» Written task: Only the lines between the line holding "Write the bpy" and the line holding "return (o[0], o[1], o[2], 1.0)", both of those included, should be copied exactly; drop the pictures.

(Scene modeling code data)
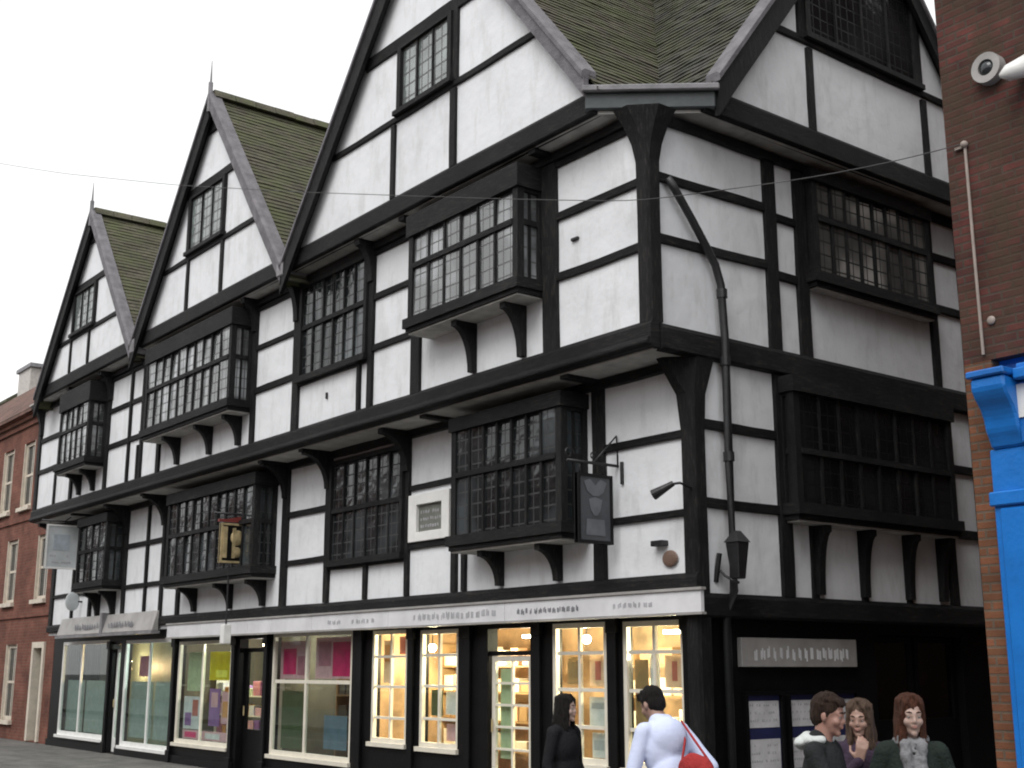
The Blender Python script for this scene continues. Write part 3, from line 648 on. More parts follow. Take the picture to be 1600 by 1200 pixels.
# doors
def door(fr, u0, u1, z1, mat, glazed, bars, rec, fan=None, name='door'):
    f = MB(); e = .07
    fr.box(f, u0 + .03, u0 + .03 + e, rec - .045, rec, .03, z1); fr.box(f, u1 - .03 - e, u1 - .03, rec - .045, rec, .03, z1)
    fr.box(f, u0 + .03 + e, u1 - .03 - e, rec - .045, rec, .03, glazed); fr.box(f, u0 + .03 + e, u1 - .03 - e, rec - .045, rec, z1 - e, z1)
    d = f.build(name, mat, B)
    g = MB(); fr.box(g, u0 + .05 + e / 2, u1 - .05 - e / 2, rec - .026, rec - .020, glazed - .01, z1 - e + .01); g.build('pane', 'clear', d)
    if bars:
        m = MB(); c = (u0 + u1) / 2; fr.box(m, c - .016, c + .016, rec - .04, rec - .004, glazed, z1 - e)
        for z in lin(glazed, z1 - e, bars):
            fr.box(m, u0 + .03 + e, c - .017, rec - .04, rec - .005, z - .014, z + .014); fr.box(m, c + .017, u1 - .03 - e, rec - .04, rec - .005, z - .014, z + .014)
        m.build('glazing_bar', mat, d)
    if fan:
        q = MB(); fr.box(q, u0, u1, rec - .06, rec + .01, z1 + .003, z1 + .06); q.build('transom', 'black', d)
        q = MB(); fr.box(q, u0, u1, rec - .03, rec - .024, z1 + .061, 2.19); q.build('fanlight', 'clear', d)
    h = MB(); p = fr.P(u0 + .07, rec + .03, 1.0); h.tube([p + Vector((0, 0, -.08)), p + Vector((0, 0, .08))], .012, 8); h.build('handle', 'gold', d)
    return d
door(L0, -3.9, -3.02, 1.86, 'cream', .45, 4, -.05, True); door(L0, -11.1, -10.15, 2.05, 'black', .7, 0, -.12); door(L0, -17.15, -16.65, 2.1, 'white', .3, 0, -.1)
door(R0, 3.1, 4.0, 2.08, 'black', 1.1, 0, -.1); door(R0, 4.0, 4.9, 2.08, 'black', 1.1, 0, -.1)
# interiors: floor, ceiling, back walls and party walls of the three shops
for x0, x1, mt, dp in ((-20.7, -13.85, 'roomT', 1.2), (-13.8, -7.05, 'roomD', 2.2), (-7.0, -.3, 'room', 2.4)):
    mb = MB(); mb.box((x0, .36, .03), (x1, dp, .06)); mb.box((x0, .36, 2.36), (x1, dp, 2.40)); mb.box((x0, dp, .03), (x1, dp + .05, 2.40)); mb.box((x0 - .03, .32, .03), (x0, dp + .05, 2.4)); mb.box((x1, .32, .03), (x1 + .015, dp + .05, 2.4))
    mb.build('shop_interior', mt, B)
mb = MB(); mb.box((-.9, .7, .03), (-.6, 6.2, 2.3)); mb.build('side_interior', 'black', B)
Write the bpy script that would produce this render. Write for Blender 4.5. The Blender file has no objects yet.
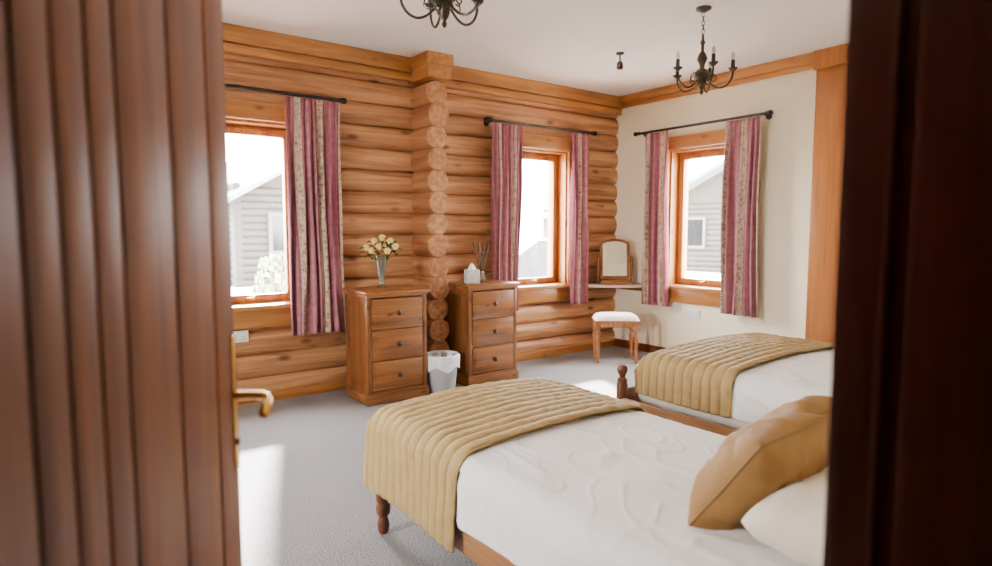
import bpy, bmesh, math, random
from mathutils import Vector, Matrix, noise
random.seed(7)
PI = math.pi
scene = bpy.context.scene
COL = scene.collection

# ------------------------------------------------------------------ helpers
def lin(c):
    o = []
    for v in c:
        v /= 255.0
        o.append(v/12.92 if v <= 0.04045 else ((v+0.055)/1.055)**2.4)
    return (o[0], o[1], o[2], 1.0)

class MB:
    def __init__(self):
        self.bm = bmesh.new()
        self.uv = None
    def _merge(self, tb, M=None, mi=0):
        if M is not None:
            tb.transform(M)
        for f in tb.faces:
            f.material_index = mi
        me = bpy.data.meshes.new('tmp'); tb.to_mesh(me); tb.free()
        self.bm.from_mesh(me); bpy.data.meshes.remove(me)
        return self
    def box(self, x0, x1, y0, y1, z0, z1, bev=0.0, M=None, mi=0, seg=2):
        tb = bmesh.new()
        bmesh.ops.create_cube(tb, size=1.0)
        for v in tb.verts:
            v.co.x = x0+(v.co.x+.5)*(x1-x0)
            v.co.y = y0+(v.co.y+.5)*(y1-y0)
            v.co.z = z0+(v.co.z+.5)*(z1-z0)
        if bev > 0:
            bmesh.ops.bevel(tb, geom=list(tb.edges), offset=bev, segments=seg, affect='EDGES', profile=0.5)
        return self._merge(tb, M, mi)
    def lathe(self, prof, n=24, c=(0, 0, 0), M=None, mi=0, cap=True):
        tb = bmesh.new()
        rings = []
        for r, z in prof:
            rings.append([tb.verts.new((c[0]+r*math.cos(2*PI*k/n), c[1]+r*math.sin(2*PI*k/n), c[2]+z)) for k in range(n)])
        for a, b in zip(rings[:-1], rings[1:]):
            for k in range(n):
                tb.faces.new((a[k], a[(k+1) % n], b[(k+1) % n], b[k]))
        if cap:
            if prof[0][0] > 1e-5: tb.faces.new(list(reversed(rings[0])))
            if prof[-1][0] > 1e-5: tb.faces.new(rings[-1])
        bmesh.ops.remove_doubles(tb, verts=list(tb.verts), dist=1e-6)
        bmesh.ops.recalc_face_normals(tb, faces=list(tb.faces))
        return self._merge(tb, M, mi)
    def tube(self, pts, r, n=10, mi=0, M=None, closed=False):
        tb = bmesh.new()
        pts = [Vector(p) for p in pts]
        rs = r if isinstance(r, (list, tuple)) else [r]*len(pts)
        rings = []
        prev = None
        N = len(pts)
        for i, p in enumerate(pts):
            if closed:
                t = (pts[(i+1) % N]-pts[i-1]).normalized()
            else:
                t = (pts[min(i+1, N-1)]-pts[max(i-1, 0)]).normalized()
            if prev is None:
                up = Vector((0, 0, 1)) if abs(t.z) < .9 else Vector((1, 0, 0))
                a = t.cross(up).normalized()
            else:
                a = (prev - t*prev.dot(t)).normalized()
            prev = a
            b = t.cross(a)
            rings.append([tb.verts.new(p+(a*math.cos(2*PI*k/n)+b*math.sin(2*PI*k/n))*rs[i]) for k in range(n)])
        prs = list(zip(rings[:-1], rings[1:]))
        if closed: prs.append((rings[-1], rings[0]))
        for a, b in prs:
            for k in range(n):
                tb.faces.new((a[k], a[(k+1) % n], b[(k+1) % n], b[k]))
        if not closed:
            tb.faces.new(list(reversed(rings[0]))); tb.faces.new(rings[-1])
        bmesh.ops.recalc_face_normals(tb, faces=list(tb.faces))
        return self._merge(tb, M, mi)
    def prism(self, poly, d0, d1, M=None, mi=0):
        # polygon in XZ extruded along Y
        tb = bmesh.new()
        a = [tb.verts.new((p[0], d0, p[1])) for p in poly]
        b = [tb.verts.new((p[0], d1, p[1])) for p in poly]
        tb.faces.new(a); tb.faces.new(list(reversed(b)))
        n = len(poly)
        for k in range(n):
            tb.faces.new((a[k], b[k], b[(k+1) % n], a[(k+1) % n]))
        bmesh.ops.recalc_face_normals(tb, faces=list(tb.faces))
        return self._merge(tb, M, mi)
    def ringprism(self, outer, inner, d0, d1, M=None, mi=0):
        tb = bmesh.new()
        n = len(outer)
        L = [[tb.verts.new((p[0], d, p[1])) for p in poly] for poly, d in ((outer, d0), (inner, d0), (inner, d1), (outer, d1))]
        for q in range(4):
            A = L[q]; B = L[(q+1) % 4]
            for k in range(n):
                tb.faces.new((A[k], A[(k+1) % n], B[(k+1) % n], B[k]))
        bmesh.ops.recalc_face_normals(tb, faces=list(tb.faces))
        return self._merge(tb, M, mi)
    def ball(self, c, r, M=None, mi=0, sub=2, sc=(1, 1, 1)):
        tb = bmesh.new()
        bmesh.ops.create_icosphere(tb, subdivisions=sub, radius=r)
        for v in tb.verts:
            v.co = Vector((v.co.x*sc[0]+c[0], v.co.y*sc[1]+c[1], v.co.z*sc[2]+c[2]))
        return self._merge(tb, M, mi)
    def grid(self, fn, nu, nv, uvfn=None, mi=0):
        tb = bmesh.new()
        uvl = tb.loops.layers.uv.new('UVMap') if uvfn else None
        V = [[tb.verts.new(fn(i/nu, j/nv)) for j in range(nv+1)] for i in range(nu+1)]
        for i in range(nu):
            for j in range(nv):
                f = tb.faces.new((V[i][j], V[i+1][j], V[i+1][j+1], V[i][j+1]))
                if uvl:
                    for l, (a, b) in zip(f.loops, ((i, j), (i+1, j), (i+1, j+1), (i, j+1))):
                        l[uvl].uv = uvfn(a/nu, b/nv)
        return self._merge(tb, None, mi)
    def build(self, name, mats, parent=None, ang=38):
        if not isinstance(mats, (list, tuple)): mats = [mats]
        bm = self.bm
        for f in bm.faces: f.smooth = True
        for e in bm.edges:
            if len(e.link_faces) == 2:
                if e.calc_face_angle(0) > math.radians(ang): e.smooth = False
        me = bpy.data.meshes.new(name); bm.to_mesh(me); bm.free()
        o = bpy.data.objects.new(name, me); COL.objects.link(o)
        for m in mats: me.materials.append(m)
        if parent is not None: o.parent = parent
        return o

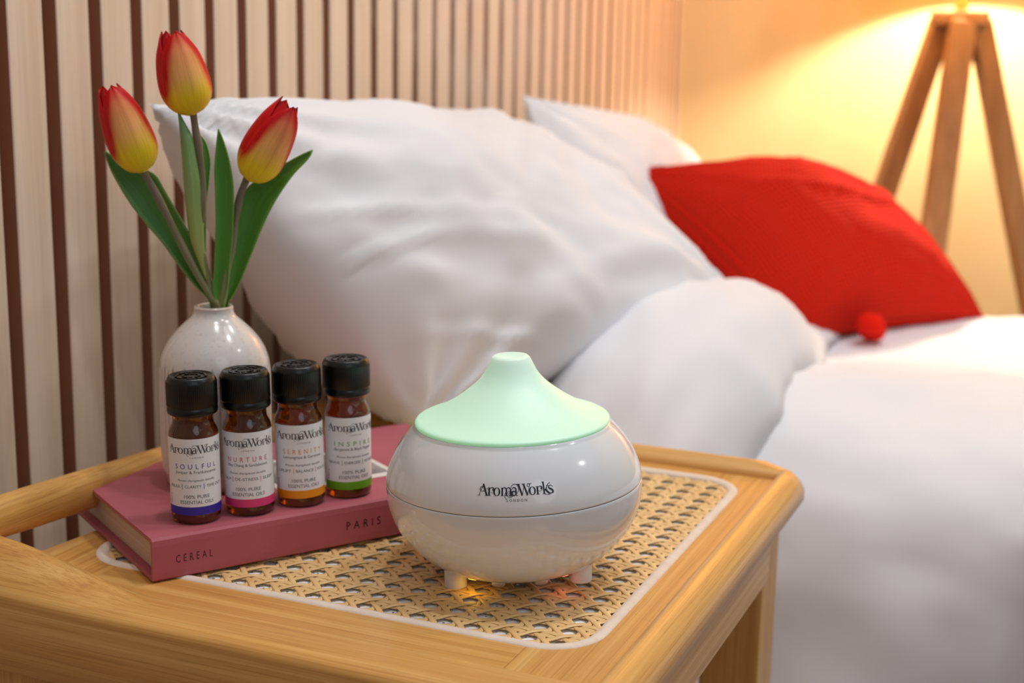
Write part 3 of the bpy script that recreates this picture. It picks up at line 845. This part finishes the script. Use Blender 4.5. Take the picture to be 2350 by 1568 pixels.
# ------------------------------------------------------------------ diffuser
dif = thing('aroma_diffuser', 'white onion shaped aroma diffuser with glowing green top on the cane', 'diffuser')
DL = Vector((0.3015, 0.6235, 0.5503))
place(dif, DL, 2.6, 1.8)
LOW = catmull([(0.0, 2.5), (12, 2.6), (24.4, 4.1), (40.0, 8.7), (51.6, 17.9), (58.8, 28.1), (62.3, 38.3), (63.0, 46.0), (62.9, 48.6)], 5) + [(62.5, 48.75), (60.5, 48.75)]
UPP = [(60.5, 49.05), (62.5, 49.05)] + catmull([(62.85, 49.2), (62.2, 53.5), (60.4, 58.8), (57.9, 64.0), (54.6, 69.0), (50.8, 73.4), (48.6, 75.6)], 5) + [(48.1, 76.4), (47.6, 77.2), (46.5, 77.4), (44.0, 76.8)]
sc = lambda P: [(r * mm, z * mm) for r, z in P]
lathe('lower_bowl', sc(LOW), glossw, dif, 96)
up_ = lathe('upper_shell', sc(UPP), glossw, dif, 96)
lathe('seam', sc([(60.6, 48.5), (62.2, 48.5), (62.2, 49.3), (60.6, 49.3)]), seam_m, dif, 96)
CAPD = [(45.0, 76.9), (47.0, 76.9), (47.6, 77.4), (47.7, 78.3), (47.2, 79.0)] + catmull([(46.3, 79.5), (43.0, 80.7), (38.3, 82.5), (32.9, 85.3), (26.9, 89.0), (21.2, 93.2), (16.6, 97.2), (13.3, 101.2), (11.3, 104.8), (10.1, 107.4), (9.2, 109.0)], 5) + [(8.3, 109.8), (7.0, 110.0), (5.4, 109.4), (0.0, 109.0)]
lathe('lit_cap', sc(CAPD), capm, dif, 96)
for a in (-58, 62, 180):
    o = sharp(lathe('foot', sc([(0, 0), (4.9, 0), (5.5, 0.5), (5.5, 12), (0, 12)]), mattw, dif, 28)); o.location = (0.0352 * math.sin(math.radians(a)), -0.0352 * math.cos(math.radians(a)), -0.0002)
def on_bowl(a, r):
    """point and outward normal on the lower bowl at radius r"""
    for (r0, z0), (r1, z1) in zip(LOW, LOW[1:]):
        if r0 <= r <= r1:
            z = z0 + (z1 - z0) * (r - r0) / (r1 - r0); tx, tz = r1 - r0, z1 - z0
            L = math.hypot(tx, tz); nr, nz = tz / L, -tx / L
            sa, ca = math.sin(math.radians(a)), -math.cos(math.radians(a))
            return Vector((r * sa, r * ca, z)) * mm, Vector((nr * sa, nr * ca, nz))
def on_normal(o, p, nrm):
    o.matrix_basis = Matrix.Translation(p) @ nrm.to_track_quat('Z', 'Y').to_matrix().to_4x4()
for a in (-19, 24):
    p, nrm = on_bowl(a, 28.0)
    b = sharp(lathe('button', sc([(0, -1), (3.3, -1), (3.3, 1.8), (2.9, 2.3), (0, 2.4)]), mattw, dif, 28)); on_normal(b, p, (nrm + Vector((0, -0.5, 0))).normalized())
for a, m_ in ((-37, led_y), (39, led_r)):
    p, nrm = on_bowl(a, 35.5)
    b = lathe('indicator_light', sc([(0, 0.25), (2.2, 0.22), (2.6, 0.0), (2.6, -0.3)]), m_, dif, 20); on_normal(b, p, nrm)
def shell_r(z):
    for (r0, z0), (r1, z1) in zip(UPP, UPP[1:]):
        if z0 <= z * 1000 <= z1 and z1 > z0: return (r0 + (r1 - r0) * (z * 1000 - z0) / (z1 - z0)) * mm
    return 0.06
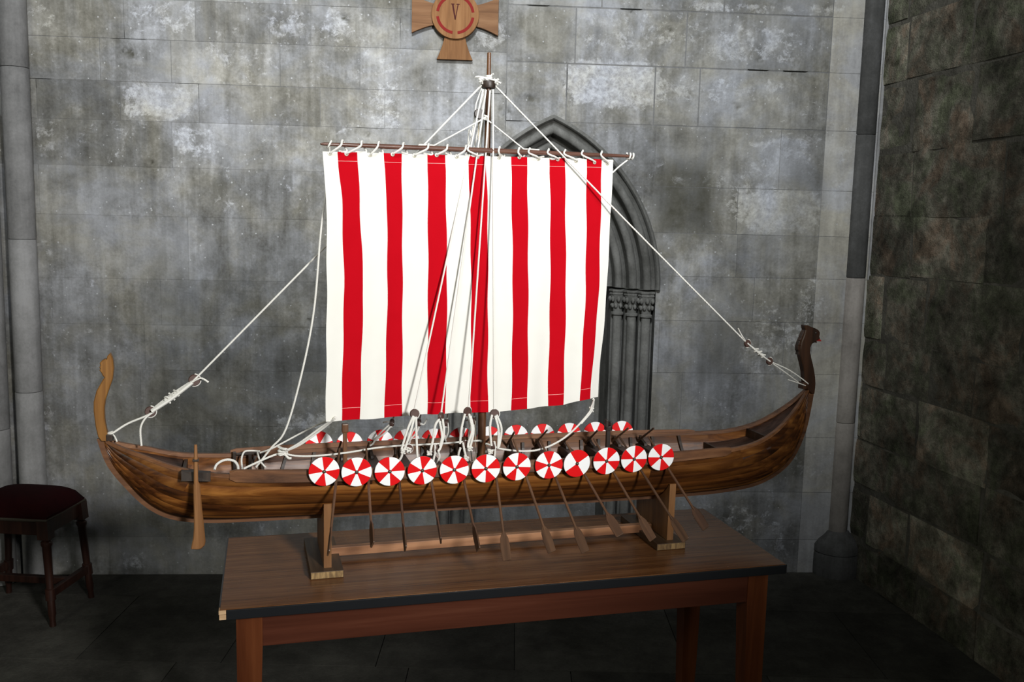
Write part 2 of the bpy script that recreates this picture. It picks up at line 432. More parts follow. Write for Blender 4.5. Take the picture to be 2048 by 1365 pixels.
def field(lst, a, z):
    s = 0.0
    for (ca, cz, ra, rz, k) in lst:
        d = max(abs(a-ca)/ra, abs(z-cz)/rz)*.6 + .4*sqrt(((a-ca)/ra)**2 + ((z-cz)/rz)**2)
        if d < 1.5: s = max(s, k*min(1.0, max(0.0, (1.35-d)/.55)))
    return s
chips = []
for x, y, r_, d_ in [(258,105,15,.016),(689,36,11,.014),(1131,168,8,.012),(1063,198,15,.014),(1010,222,15,.014),(735,269,7,.010),(1262,24,5,.012),(1076,11,4,.010),(1476,212,9,.012),(1520,118,8,.012),(1498,88,5,.010),(380,168,5,.010),(304,325,6,.010),(72,154,5,.010),(785,57,4,.010),(1340,60,9,.010),(1590,150,6,.010),(620,640,6,.010)]:
    a_, z_ = wl(x, y); chips.append((a_, z_, r_*.0023, d_))
wall_back = empty('wall_back', WALL.o, WALL.yaw, 'grey limewashed stone block wall behind the ship', kind='structure')
def grid_block(parent, name, xl, xr, z0, z1, mat, tone=0.0, cell=.028, depth=.05, amp=.0004, edge=.0006, y0=0.0, masks=True, seed=0.0):
    zm = (z0+z1)/2
    near_chips = [c for c in chips if z0-.03 < c[1] < z1+.03 and xl(zm)-.03 < c[0] < xr(zm)+.03] if masks else []
    if near_chips: cell = .0085
    nz = max(2, int((z1-z0)/cell)); zs = [z0 + (z1-z0)*j/nz for j in range(nz+1)]
    zs = [z for z in zs if xr(z) - xl(z) > .006]
    if len(zs) < 2: return None
    nz = len(zs)-1
    wmax = max(xr(z)-xl(z) for z in zs); nx = max(2, int(wmax/cell))
    m = MB(); fk = []; sk = []
    idx = lambda i, j: j*(nx+1)+i
    for j, z in enumerate(zs):
        a, b = xl(z), xr(z)
        for i in range(nx+1):
            x = lerp(a, b, i/nx)
            rim = i in (0, nx) or j in (0, nz)
            y = y0 + amp*2*noise.noise((x*3+seed, z*3, 5.1)) + amp*noise.noise((x*11+seed, z*11, 2.2)) + (edge if rim else 0)
            chs = 0.0
            for (ca, cz, cr_, cdp) in near_chips:
                if rim: continue
                wob = 1 + .7*noise.noise((x*60, z*60, 9.1))
                dd = sqrt((x-ca)**2*.7 + (z-cz)**2*1.5 + .6*(x-ca)*(z-cz)) / (cr_*wob)
                if dd < 1: y += min(.012, cdp*(1-dd*dd)*(.6+.9*noise.noise((x*90, z*90, 4.0)))); chs = max(chs, 1.6*(1-dd)*(.5+noise.noise((x*70, z*70, 8.0))))
            m.v.append((x, y, z)); fk.append(max(field(flakes, x, z), .10 + .5*noise.noise((x*1.1, z*1.5, 3.3)) + .10*noise.noise((x*4, z*5, 1.3)) - (.16 if z < 1.2 else 0)) if masks else 0); sk.append(max(chs, field(stains, x, z)) if masks else 0)
    for j in range(nz):
        for i in range(nx): m.f.append((idx(i,j), idx(i+1,j), idx(i+1,j+1), idx(i,j+1))); m.m.append(0)
    rimv = [idx(i,0) for i in range(nx+1)] + [idx(nx,j) for j in range(1,nz+1)] + [idx(i,nz) for i in range(nx-1,-1,-1)] + [idx(0,j) for j in range(nz-1,0,-1)]
    base = len(m.v)
    for k in rimv: p = m.v[k]; m.v.append((p[0], y0+depth, p[2])); fk.append(fk[k]); sk.append(0)
    n = len(rimv)
    for k in range(n):
        l = (k+1) % n; m.f.append((rimv[k], base+k, base+l, rimv[l])); m.m.append(0)
    me = m.mesh(name, mat, True)
    for nm, arr in (('flake', fk), ('stain', sk)):
        at = me.attributes.new(nm, 'FLOAT', 'POINT'); at.data.foreach_set('value', arr)
    o = bpy.data.objects.new(name, me); COL.objects.link(o); o.parent = parent; o['tone'] = tone
    return o
A_L, A_R = -2.75, 1.72          # extent of the wall
def courses(zlist, a0, a1, lens, gap0, seedx, mat, tones, joints={}):
    rr = random.Random(seedx)
    for ci, (z0, z1) in enumerate(zip(zlist, zlist[1:])):
        x = a0 - rr.uniform(0, .3); jl = list(joints.get(ci, []))
        gap = gap0*(2.6 if ci in joints else 1)
        while x < a1 - .02:
            L = rr.uniform(*lens); x1 = x + L
            if jl: x1 = jl.pop(0)
            if a1 - x1 < .12: x1 = a1
            xa, xb = max(x, a0), min(x1, a1)
            parts = [(xa, xb)]
            if xa < ac < xb and z0 < zA - .005: parts = [(xa, ac), (ac, xb)]
            if xb > a0:
                t = rr.uniform(*tones)
                for pa, pb in parts:
                    if pb <= ac + 1e-6:
                        fl_ = lambda z, pa=pa: pa + gap/2
                        fr_ = lambda z, pb=pb: min(pb - (gap/2 if pb != ac else 0), ac - arch_half(z) if arch_half(z) > 0 else 9)
                    elif pa >= ac - 1e-6:
                        fl_ = lambda z, pa=pa: max(pa + (gap/2 if pa != ac else 0), ac + arch_half(z) if arch_half(z) > 0 else -9)
                        fr_ = lambda z, pb=pb: pb - gap/2
                    else:
                        fl_ = lambda z, pa=pa: pa + gap/2
                        fr_ = lambda z, pb=pb: pb - gap/2
                    grid_block(wall_back, 'stone_block', fl_, fr_, z0+gap/2, z1-gap/2, mat, t, seed=rr.uniform(0,50))
            x = x1
yl = [1155,1075,960,850,738,647,555,428,329,237,158,72,-10,-100,-190]
zl = [max(0.0, wl(100, y)[1]) for y in yl]; zl[0] = 0.0
yr = [1152,1080,985,875,748,644,556,470,378,257,140,28,-90,-195]
zr = [max(0.0, wl(1500, y)[1]) for y in yr]; zr[0] = 0.0
wa_ = lambda x: wl(x, 120)[0]
a_split = wl(1015, 50)[0]; a_pier = wl(1636, 500)[0]
courses(zl, A_L, a_split, (.38,.72), .0009, 11, M_WALL, (-.16,.16), {11: [wa_(250), wa_(392), wa_(540), wa_(622), wa_(800)], 10: [wa_(200), wa_(342), wa_(560), wa_(720)], 9: [wa_(70), wa_(238), wa_(396), wa_(640), wa_(770)]})
courses(zr, a_split, a_pier, (.34,.62), .0024, 23, M_WALL, (-.14,.14), {9: [wa_(1135), wa_(1312), wa_(1402), wa_(1612)], 10: [wa_(1150), wa_(1371), wa_(1620)], 11: [wa_(1200), wa_(1443)]})
courses(zr, a_pier, A_R, (.5,.6), .0016, 5, M_PIER, (-.06,.06))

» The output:
Write the bpy script that would produce this render. Write for Blender 4.5. The Blender file has no objects yet.
import bpy, bmesh, math, random
from mathutils import Vector, Matrix, noise
random.seed(7)
PI = math.pi
scene = bpy.context.scene
COL = scene.collection

# ------------------------------------------------------------------ helpers
def lin(c):
    o = []
    for v in c:
        v /= 255.0
        o.append(v/12.92 if v <= 0.04045 else ((v+0.055)/1.055)**2.4)
    return (o[0], o[1], o[2], 1.0)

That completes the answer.